Given a training dataset \(\{(X_n, y_n)|n = 1,\cdots , N\}\), the works in [13, 14, 16] have developed an efficient training procedure for DenseRNN to determine the values of \(W_1,\cdots ,W_{L},W_{L+1}\), which combines unsupervised and supervised learning techniques.

5 Experimental Results

In this section, we present the empirical results obtained for the detection of TCP SYN attacks. Using Scapy, we wrote a Python script for generating such attacks. The resulting pcap files can be used to train the learning algorithm, in addition to the “normal traffic” captured during the experiment described in Sect. 3. Moreover, using the utility tool mergecap, it is possible to insert a SYN attack into the files containing the packets captured during the experiment, thereby allowing to test the learning algorithm.

As an example, Fig. 6a plots the time-series for the difference between the numbers of initiated and established TCP connections per time slot (10 s) which was extracted from a pcap file obtained using the above procedure.
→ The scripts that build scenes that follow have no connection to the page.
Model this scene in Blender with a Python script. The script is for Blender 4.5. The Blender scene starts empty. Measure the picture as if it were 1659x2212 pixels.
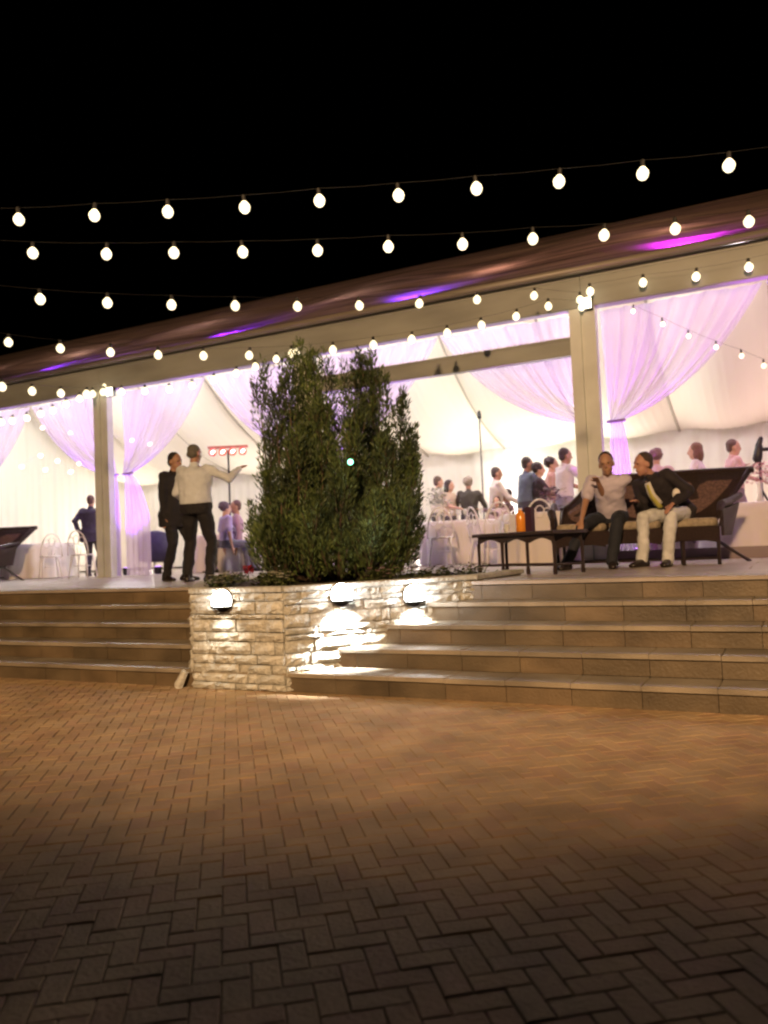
import bpy, math, random
import numpy as np
from mathutils import Vector, Matrix, Euler

S = bpy.context.scene
COL = S.collection
RND = random.Random(7)
PI = math.pi

# ------------------------------------------------------------------ camera
# distances in the notes below: world x runs along the tent front, y away from the camera, z up
FPX, CX, CY = 1750.0, 829.5, 1106.0            # focal length and centre of a 1659 x 2212 picture
EYE = Vector((0.0, 0.0, 1.06))
camd = bpy.data.cameras.new('camera'); cam = bpy.data.objects.new('camera', camd); COL.objects.link(cam)
camd.sensor_fit = 'VERTICAL'; camd.sensor_height = 36.0; camd.lens = 36.0 * FPX / 2212.0
camd.clip_start = 0.05; camd.clip_end = 800.0
CM = (Matrix.Rotation(math.radians(27.0), 4, 'Z') @ Matrix.Rotation(math.radians(92.62), 4, 'X')
      @ Matrix.Rotation(math.radians(-2.46), 4, 'Z'))
cam.matrix_world = Matrix.Translation(EYE) @ CM
S.camera = cam
camd.dof.use_dof = True; camd.dof.focus_distance = 5.0; camd.dof.aperture_fstop = 2.0   # the phone's slightly soft night focus
CR = CM.to_3x3()

# ------------------------------------------------------------------ night sky
world = bpy.data.worlds.new("World"); S.world = world; world.use_nodes = True
wn = world.node_tree.nodes; wl = world.node_tree.links
sky = wn.new('ShaderNodeTexSky'); sky.sky_type = 'NISHITA'; sky.sun_disc = False
sky.sun_elevation = math.radians(-6.0); sky.sun_rotation = math.radians(200.0)
wl.new(sky.outputs[0], wn['Background'].inputs['Color'])
wn['Background'].inputs['Strength'].default_value = 0.02
S.view_settings.view_transform = 'Standard'; S.view_settings.look = 'None'
S.view_settings.exposure = 0.0; S.view_settings.gamma = 1.0
S.view_settings.use_curve_mapping = False

# ------------------------------------------------------------------ lamps, those below added out of view
def lamp(name, kind, loc, power, col, aim=None, radius=0.05, size=math.radians(60), blend=0.5):
    d = bpy.data.lights.new(name, kind); d.energy = power; d.color = col
    if kind == 'SPOT':
        d.spot_size = size; d.spot_blend = blend; d.shadow_soft_size = radius
    elif kind == 'POINT':
        d.shadow_soft_size = radius
    o = bpy.data.objects.new(name, d); COL.objects.link(o); o.location = loc
    if aim is not None:
        o.rotation_euler = (Vector(aim) - Vector(loc)).to_track_quat('-Z', 'Y').to_euler()
    return o

def CZ(X, Z, z):                                # a place given by metres right of / ahead of the camera
    return Vector((.891 * X - .454 * Z, .454 * X + .891 * Z, z))

# unseen warm flood added high behind the camera for ground, steps and tent front
FLOOD_P = 12500
lamp('front_flood_light', 'SPOT', CZ(-2.4, -8.5, 7.2), FLOOD_P, (1.0, .61, .30), CZ(.6, 7.0, 12.16), .3, math.radians(100), .15)

# point lamps added out of view behind the eave beam to brighten the interior
for i, x in enumerate((-17.5, -13.6, -9.0, -4.6, -0.4, 4.2)):
    lamp('interior_fill_light', 'POINT', (x, 13.55, 4.98), 360 if x < -3 else 170, (1.0, .97, .90) if x < -3 else (1.0, .84, .84), radius=.05)
for x in (-18, -14.5, -11, -7.5, -4.5, -1.5, 1.5, 5):
    lamp('roof_void_fill', 'POINT', (x, 13.6, 5.62), 18, (1.0, .55, .30) if x > -6 else (1.0, .68, .42), radius=.06)  # unseen warm lamps added above the liner so the roof glows in streaks
for x, p, c in ((-19, 380, (1.0, .92, .78)), (-13.5, 380, (1.0, .92, .78)), (-9.3, 320, (1.0, .88, .76)), (-5.4, 850, (.96, .98, .78)), (-2.2, 150, (1.0, .76, .70)), (1.8, 460, (1.0, .68, .62))):
    lamp('back_fill_spot', 'SPOT', (x, 20.3, 1.0), p, c, (x - .3, 16.0, 6.0), .08, math.radians(150), .9)  # hidden floor spots added to brighten the ceiling liner and back wall

# ------------------------------------------------------------------ helpers: pictures to places
def ray(px, py):
    return (CR @ Vector(((px - CX) / FPX, -(py - CY) / FPX, -1.0)))
def at(px, py, x=None, y=None, z=None):
    d = ray(px, py)
    if z is not None: t = (z - EYE.z) / d.z
    elif y is not None: t = (y - EYE.y) / d.y
    else: t = (x - EYE.x) / d.x
    return EYE + d * t
def atZ(px, py, Z):                             # depth ahead of the camera
    d = ray(px, py); f = -.454 * d.x + .891 * d.y
    return EYE + d * (Z / f)
def atV(px, py, A, B):                          # on the vertical plane through A and B
    n = Vector((B.y - A.y, -(B.x - A.x), 0)); d = ray(px, py)
    return EYE + d * ((A - EYE).dot(n) / d.dot(n))

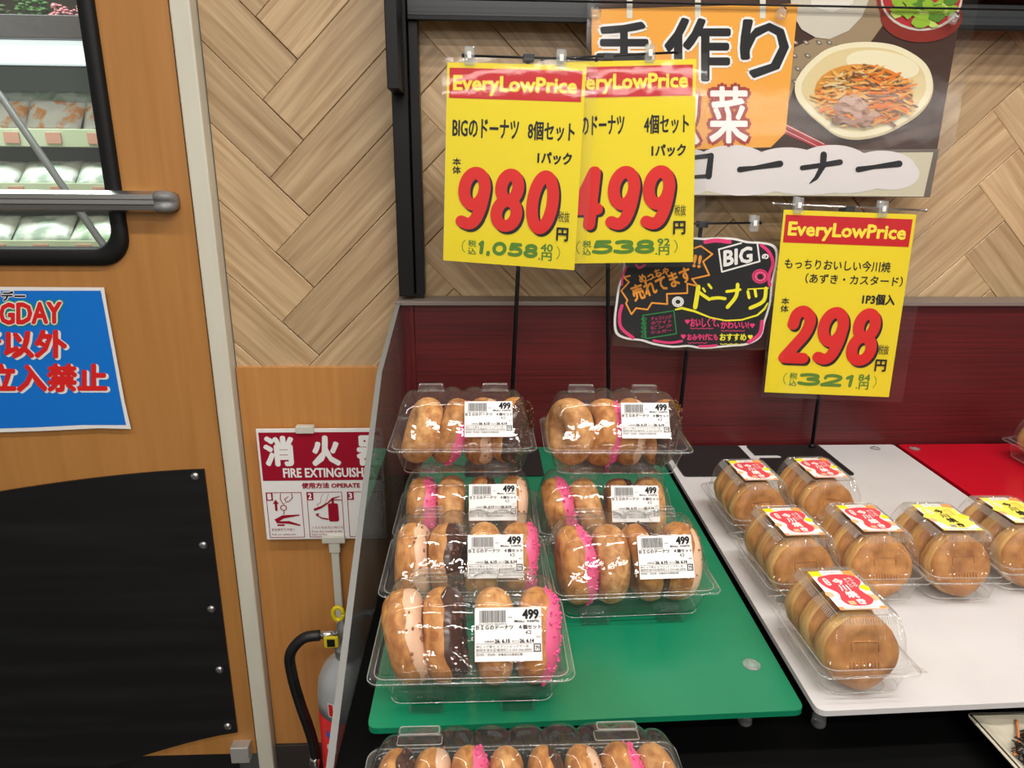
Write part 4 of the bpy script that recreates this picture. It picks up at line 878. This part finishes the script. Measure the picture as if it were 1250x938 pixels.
def sticker(yellow):
    lw, lh = .046, .066
    bm = bmesh.new(); box(bm, -lw / 2, lw / 2, -lh / 2, lh / 2, 0, .0003); sh = fin(bm, 'label', MATS['ink_white'])
    A = Art(lambda u, v, l: Vector(((u - .5) * lw, (.5 - v) * lh, .0003 + .00012 * l)), .015); q = 'label_print'
    A.rect(q, 's_custard' if yellow else 's_yel', .0, .0, .24, .14); A.rect(q, 's_or', .74, .0, 1, .16)
    A.poly(q, 's_custard' if yellow else 's_or', [(0, .93), (1, .93), (1, 1), (0, 1)]); A.rect(q, 'ink_white', .1, .925, .86, .985, 2)
    A.text(q, 'ink_grey', '名称:今川焼 税抜298円', .13, .935, .83, .97, 3)
    if yellow: A.ell(q, 's_custard', .5, .5, .62, .5, 1, 4)
    A.ell(q, 's_yel', .94, .47, .1, .08, 1); A.ell(q, 's_peach' if not yellow else 's_custard', .90, .72, .13, .09, 1); A.ell(q, 's_peach', .05, .62, .09, .07, 1)
    blob = [(.12, .16), (.5, .10), (.9, .14), (.98, .30), (.80, .48), (.82, .60), (.88, .76), (.70, .90), (.30, .90), (.20, .76), (.26, .60), (.10, .42), (.05, .26)]
    bl_ = [(p.x, p.y) for p in smooth_curve([(x, y, 0) for x, y in blob + blob[:1]], 4)][:-1]
    A.poly(q, 's_custard' if yellow else 's_red', bl_, 2)
    T = 'ink_black' if yellow else 'ink_white'
    for ch, u, v, s in (('今', .36, .22, .22), ('川', .38, .40, .20), ('焼', .40, .56, .23), ('き', .50, .76, .17)): A.text(q, T, ch, u, v, u + s, v + s * .72, 4, bold=.007)
    for k, ch in enumerate('もっちり'): A.text(q, T if not yellow else 's_or', ch, .74, .20 + k * .065, .82, .245 + k * .065, 4, bold=.002)
    for k, ch in enumerate('おいしい'): A.text(q, T if not yellow else 's_or', ch, .64, .22 + k * .065, .71, .265 + k * .065, 4, bold=.002)
    A.poly(q, 'ink_white', rrect(.22, .30, .055, .10, .05), 3)
    for k, ch in enumerate('カスタ' if yellow else 'あずき'): A.text(q, 's_or' if yellow else 's_red', ch, .185, .235 + k * .05, .255, .275 + k * .05, 4, bold=.002)
    A.rect(q, 's_peach' if not yellow else 'ink_grey', .30, .80, .44, .89, 3)
    A.rect(q, 'ink_white', .24, .0, .74, .10, 5); A.text(q, 'ink_grey', '消費期限', .28, .035, .43, .07, 6); A.text(q, 'ink_black', '26.6.15', .47, .03, .70, .075, 6)
    o = A.build(None)[0]; me = o.data; bpy.data.objects.remove(o); return sh, me
ST = {False: sticker(False), True: sticker(True)}
def ipack(x, y, rot, yellow, label, where, tilt=0, z=BZ):
    p = obj('pancake_pack', None, label=label, cat='food pack', loc=(x, y, z + .0004), rot=(0, 0, rot))
    obj('lid', ILID, p); obj('tub', ITUB, p)
    l_ = obj('label', ST[yellow][0], p, loc=(.001, .066, .0832)); obj('label_print', ST[yellow][1], l_)
    M = Matrix.Translation((x, y, z)) @ Matrix.Rotation(rot, 4, 'Z'); rr = random.Random(hash_(where))
    for i in range(3):
        D = M @ Matrix.Translation((rr.uniform(-.001, .001), .034 + .0325 * i, .0405)) @ Matrix.Rotation(-.26 + rr.uniform(-.02, .02), 4, 'X') @ Matrix.Rotation(rr.uniform(-.05, .05), 4, 'Z') @ Matrix.Rotation(rr.uniform(-.1, .1), 4, 'Y')
        o = obj('filled_pancake', CAKE, label='round griddled filled pancake, %s inside the %s' % (('foremost', 'middle one', 'rearmost')[i], where), cat='pastry', group='filled pancakes in the clear packs'); o.matrix_world = D
    return p
ipack(.357, .520, .02, False, 'clear pack of filled pancakes with red label, nearest the front edge of the white board', 'pack nearest the front edge', .0)
ipack(.366, .662, .03, False, 'clear red-labelled pancake pack directly behind the front one', 'red-label pack behind the front one')
ipack(.459, .668, .0, False, 'red-labelled pancake pack left of the yellow-labelled packs', 'red-label pack beside the yellow ones')
ipack(.553, .668, -.02, True, 'yellow-labelled pancake pack in the middle of the white board', 'left yellow-label pack')
ipack(.650, .684, -.03, True, 'yellow-labelled pancake pack at the right edge of the white board', 'right yellow-label pack')
ipack(.374, .812, .02, False, 'red-labelled pancake pack at the rear left, before the left sign base', 'rear left pack')
ipack(.472, .818, .01, False, 'red-labelled pancake pack at the rear, before the notched sign base', 'rear right pack')
ipack(.966, .990, .0, False, 'clear pancake pack on the glossy red board', 'pack on the red board')

# ================================================================ DELI TRAY BELOW THE WHITE BOARD
tr = obj('serving_tray', None, label='white patterned square serving tray on the black deck at lower right', cat='tray', loc=(.57, .44, DZ))
bm = bmesh.new()
cer = noisy('glazed_ceramic', (.58, .54, .42), (.50, .46, .36), (12, 12, 12), .2)
loft(bm, [R3(rrect(0, 0, a, a, r, 5), z) for a, r, z in ((.070, .01, 0), (.100, .008, .026), (.101, .006, .028), (.099, .006, .029), (.093, .008, .0275), (.070, .02, .010))], True, True)
bmesh.ops.recalc_face_normals(bm, faces=list(bm.faces)); obj('tray_body', fin(bm, 'tray_body', cer, False), tr)
A = Art(lambda u, v, l: Vector((u, v, .0295 + .0002 * l)))
gm = [(-.0985, .0985), (-.094, .0985), (-.093, -.098), (-.0975, -.098)]
bm = bmesh.new(); tube(bm, [(-.098, .098, .0285), (-.098, -.098, .0285)], .0012, 6); tube(bm, [(-.098, .098, .0285), (.098, .098, .0285)], .0012, 6); obj('painted_rim', fin(bm, 'painted_rim', mat('dark_rim', (.04, .035, .02), .3), True), tr)
def slp(t, s):  # point on the sloping inner side
    return
bm = bmesh.new(); tube(bm, smooth_curve([(-.090, .050, .0275), (-.082, .058, .0215), (-.066, .075, .0215), (-.058, .090, .0285)], 6), .0012, 6); tube(bm, smooth_curve([(-.045, .089, .0285), (-.040, .078, .020), (-.050, .068, .014)], 6), .0012, 6)
obj('painted_stroke', fin(bm, 'painted_stroke', mat('glaze_orange', (.55, .16, .04), .3), True), tr)
rnd = random.Random(11); bm = bmesh.new()
for k in range(1500):
    a, r = rnd.uniform(0, 2 * PI), math.sqrt(rnd.random()); x, y = .094 * r * math.copysign(abs(math.cos(a)) ** .7, math.cos(a)), .092 * r * math.copysign(abs(math.sin(a)) ** .7, math.sin(a)) - .004; z = .020 + .016 * (1 - r * r) + rnd.uniform(0, .004)
    t = rnd.uniform(0, 6.28); l_ = rnd.uniform(.008, .018); c_ = rnd.uniform(-.004, .004)
    tube(bm, [(x - l_ * math.cos(t) / 2, y - l_ * math.sin(t) / 2, z - .002), (x - c_ * math.sin(t), y + c_ * math.cos(t), z + .001), (x + l_ * math.cos(t) / 2, y + l_ * math.sin(t) / 2, z - .003)], [.0006, .0011, .0005], 4, cap=False)
h_ = obj('simmered_seaweed', fin(bm, 'simmered_seaweed', mat('seaweed', (.016, .010, .007), .3)), label='heap of dark shredded simmered seaweed in the white tray', cat='food', kind='stuff', loc=(.57, .44, DZ))
rnd = random.Random(12)
for k, (x, y) in enumerate(((-.070, .040), (-.042, .045), (-.010, .05), (.02, .03), (-.04, -.01))):
    bm = bmesh.new(); box(bm, -.009, .009, -.005, .005, -.0012, .0012, .0008)
    obj('carrot_slice' if k else 'fried_tofu_strip', fin(bm, 'slice', mat('pale_tofu', (.62, .33, .16), .45)), label='%s pale orange slice lying on the dark seaweed' % ['leftmost', 'second', 'third', 'rightmost', 'nearest'][k], cat='food', group='slices on the seaweed', loc=(.57 + x, .44 + y, DZ + .037 - 3 * (x * x + y * y)), rot=(rnd.uniform(-.2, .2), rnd.uniform(-.2, .2), rnd.uniform(0, 3)))
bm = bmesh.new()
for k in range(8):
    a = k * .8; tube(bm, [(0, 0, 0), (.008 * math.cos(a), .006 * math.sin(a), .003), (.014 * math.cos(a), .010 * math.sin(a), .001)], [.001, .0022, .0006], 5)
obj('green_garnish', fin(bm, 'green_garnish', mat('garnish_green', (.02, .10, .02), .4), True), label='small dark green leaf garnish at the back edge of the tray', cat='food', loc=(.52, .512, DZ + .026))

# ================================================================ SHOP REFLECTION IN THE DOOR WINDOW, BUILT AS GOODS BEHIND IT
rc = obj('refrigerated_case', None, label='open refrigerated display case with pale shelves behind the door window, standing for a reflection', cat='display case', loc=(-1.5, 2.2, 0))
def rcb(n, m, x0, x1, y0, y1, z0, z1, bev=.002): return bx(n, m, x0 + 1.5, x1 + 1.5, y0 - 2.2, y1 - 2.2, z0, z1, bev, parent=rc)
rail_m = noisy('pale_green_rail', (.50, .56, .36), (.58, .62, .46), (6, 6, 6), .3)
case_dk = mat('case_dark', (.05, .055, .055), .4)
rcb('canopy', mat('canopy_grey', (.05, .038, .042), .4), -2.4, -.62, 2.02, 2.55, 1.615, 1.67)
rcb('light_strip', mat('light_strip', (.75, .78, .8), .4, Emission_Color=(.85, .93, 1, 1), Emission_Strength=.8), -2.4, -.62, 2.03, 2.06, 1.555, 1.612)
rcb('rear_panel', mat('case_rear', (.28, .38, .28), .4), -2.4, -.62, 2.50, 2.55, .3, 1.61)
for i, z in enumerate((1.385, 1.245, 1.10, .94)):
    rcb('shelf', case_dk, -2.4, -.62, 2.06 - .07 * i, 2.5, z - .012, z)
    rcb('price_rail', rail_m, -2.4, -.62, 2.05 - .07 * i, 2.058 - .07 * i, z - .035, z + .012)
    for k in range(6): bx('price_tag', mat('tag_pink', (.62, .30, .22), .5), -1.62 + .11 * k + 1.5 + .03 * (i % 2), -1.58 + .11 * k + 1.5 + .03 * (i % 2), 2.046 - .07 * i - 2.2, 2.05 - .07 * i - 2.2, z - .026, z + .002, parent=rc)
rcb('plinth', case_dk, -2.4, -.62, 1.86, 2.55, 0, .30)
# soft noodle bags on the shelves
bag_o = noisy('bag_orange_print', (.80, .30, .05), (.78, .74, .68), (26, 26, 26), .25, ramp=(.42, .52)); bag_w = noisy('bag_white_print', (.70, .70, .64), (.35, .42, .34), (22, 22, 22), .25, ramp=(.45, .6))
bag_g = noisy('bag_green_print', (.35, .48, .30), (.70, .72, .62), (22, 22, 22), .25, ramp=(.45, .6))
bm = bmesh.new(); rings = []
for i in range(9):
    t = i / 8; h_ = max(.002, .016 * math.sin(PI * t) ** .6)
    rings.append([(x, -.05 + .10 * t, h_ * (math.sin(PI * (x + .075) / .15) ** .5 if 0 < (x + .075) / .15 < 1 else 0) * (1 + .15 * math.sin(60 * x + 40 * t)) + .002) for x in [-.075 + .15 * k / 12 for k in range(13)]] + [(x, -.05 + .10 * t, 0) for x in [.075 - .15 * k / 12 for k in range(13)]])
loft(bm, rings, True, True); BAG0 = fin(bm, 'noodle_bag', bag_o, True)
BAGS = [BAG0]
for m_ in (bag_w, bag_g): b_ = BAG0.copy(); b_.materials.clear(); b_.materials.append(m_); BAGS.append(b_)
rnd = random.Random(6); n_ = 0
for zi, (z, yy) in enumerate(((1.385, 2.14), (1.245, 2.07), (1.10, 2.0))):
    for k in range(7):
        X = -1.66 + .155 * k; kind = (0 if zi == 0 else (1 if zi == 1 else rnd.choice([1, 2])))
        for r_, ft in ((0, .0), (1, .12)):
            if r_ and zi: continue
            w_ = ['top', 'middle', 'lower'][zi]
            obj('noodle_bag', BAGS[kind if not r_ else 2], label='%s bag, %s from left, %s row, %s shelf behind window' % (['orange printed', 'pale printed', 'green printed'][kind if not r_ else 2], ORD[k], 'rear' if r_ else 'front', w_), cat='bag', group='noodle bags in the refrigerated case',
                loc=(X, yy + ft, z + (.050 if zi == 0 else .035) + .035 * r_), rot=(1.0 if zi == 0 else .7, rnd.uniform(-.06, .06), rnd.uniform(-.12, .12)))
# floral print goods and wall above the canopy
fl = obj('flower_display', None, label='dim bouquet display on the canopy of the refrigerated case', cat='flowers', loc=(-1.2, 2.3, 1.67))
for k, (x, z, r, c_) in enumerate(((-.22, .05, .05, (.10, .12, .05)), (-.10, .07, .05, (.07, .16, .04)), (-.02, .05, .035, (.65, .25, .28)), (.05, .06, .03, (.55, .22, .22)), (.13, .06, .035, (.10, .12, .05)), (.19, .07, .03, (.6, .38, .05)))):
    bm = bmesh.new(); rr = random.Random(k)
    for q in range(60):
        d = Vector((rr.gauss(0, 1), rr.gauss(0, 1), rr.gauss(0, 1))).normalized() * r * rr.uniform(.5, 1)
        bmesh.ops.create_icosphere(bm, subdivisions=1, radius=r * .2, matrix=Matrix.Translation(d) @ Matrix.Diagonal((1, 1, .5, 1)))
    obj('bouquet', fin(bm, 'bouquet', mat('petal%d' % k, c_, .6), True), fl, loc=(x, 0, z))
bm = bmesh.new(); tube(bm, [at(-50, 60, 1.75), at(0, 116, 1.72), at(118, 288, 1.60), at(150, 330, 1.58), (at(150, 330, 1.58).x + .08, 1.56, .9), (at(150, 330, 1.58).x + .09, 1.55, .0)], .008, 10)
obj('grey_handrail', fin(bm, 'grey_handrail', mat('dull_grey', (.16, .15, .15), .4), True), label='thin grey slanting rail crossing behind the door window', cat='rail')
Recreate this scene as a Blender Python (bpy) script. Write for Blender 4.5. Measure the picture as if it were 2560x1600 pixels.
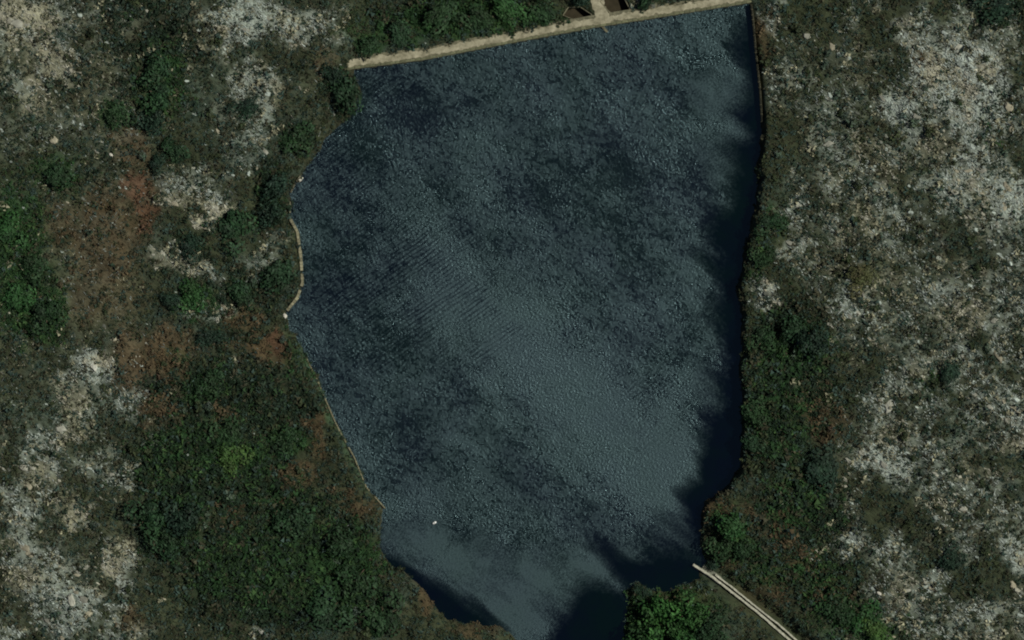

As can be observed in Fig. 6b, the Dense RNN models correctly predicts that there was an attack.

Fig. 6.
figure 6

Scenario where a SYN attack was inserted into the normal traffic captured from 9:15 AM to 11:03 AM on Sep. 21st, 2017: (a) time-series of the difference between the numbers of initiated and established TCP connexions per time slot (10 s), and (b) attack probability predicted by the Dense RNN.

6 Conclusion

In this paper, we presented a methodology for the online detection of network attacks against IoT gateways. The methodology, which is based on a deep-learning approach with dense random neural networks, can predict the probability that a network attack is ongoing from a set of metrics extracted from packet captures. As future work, we intend to apply our methodology to a broad range of network attacks, including Denial-of-Sleep attacks against ZigBee and Bluetooth-connected devices, and to investigate the design of a one-class classification algorithm for network attack detection.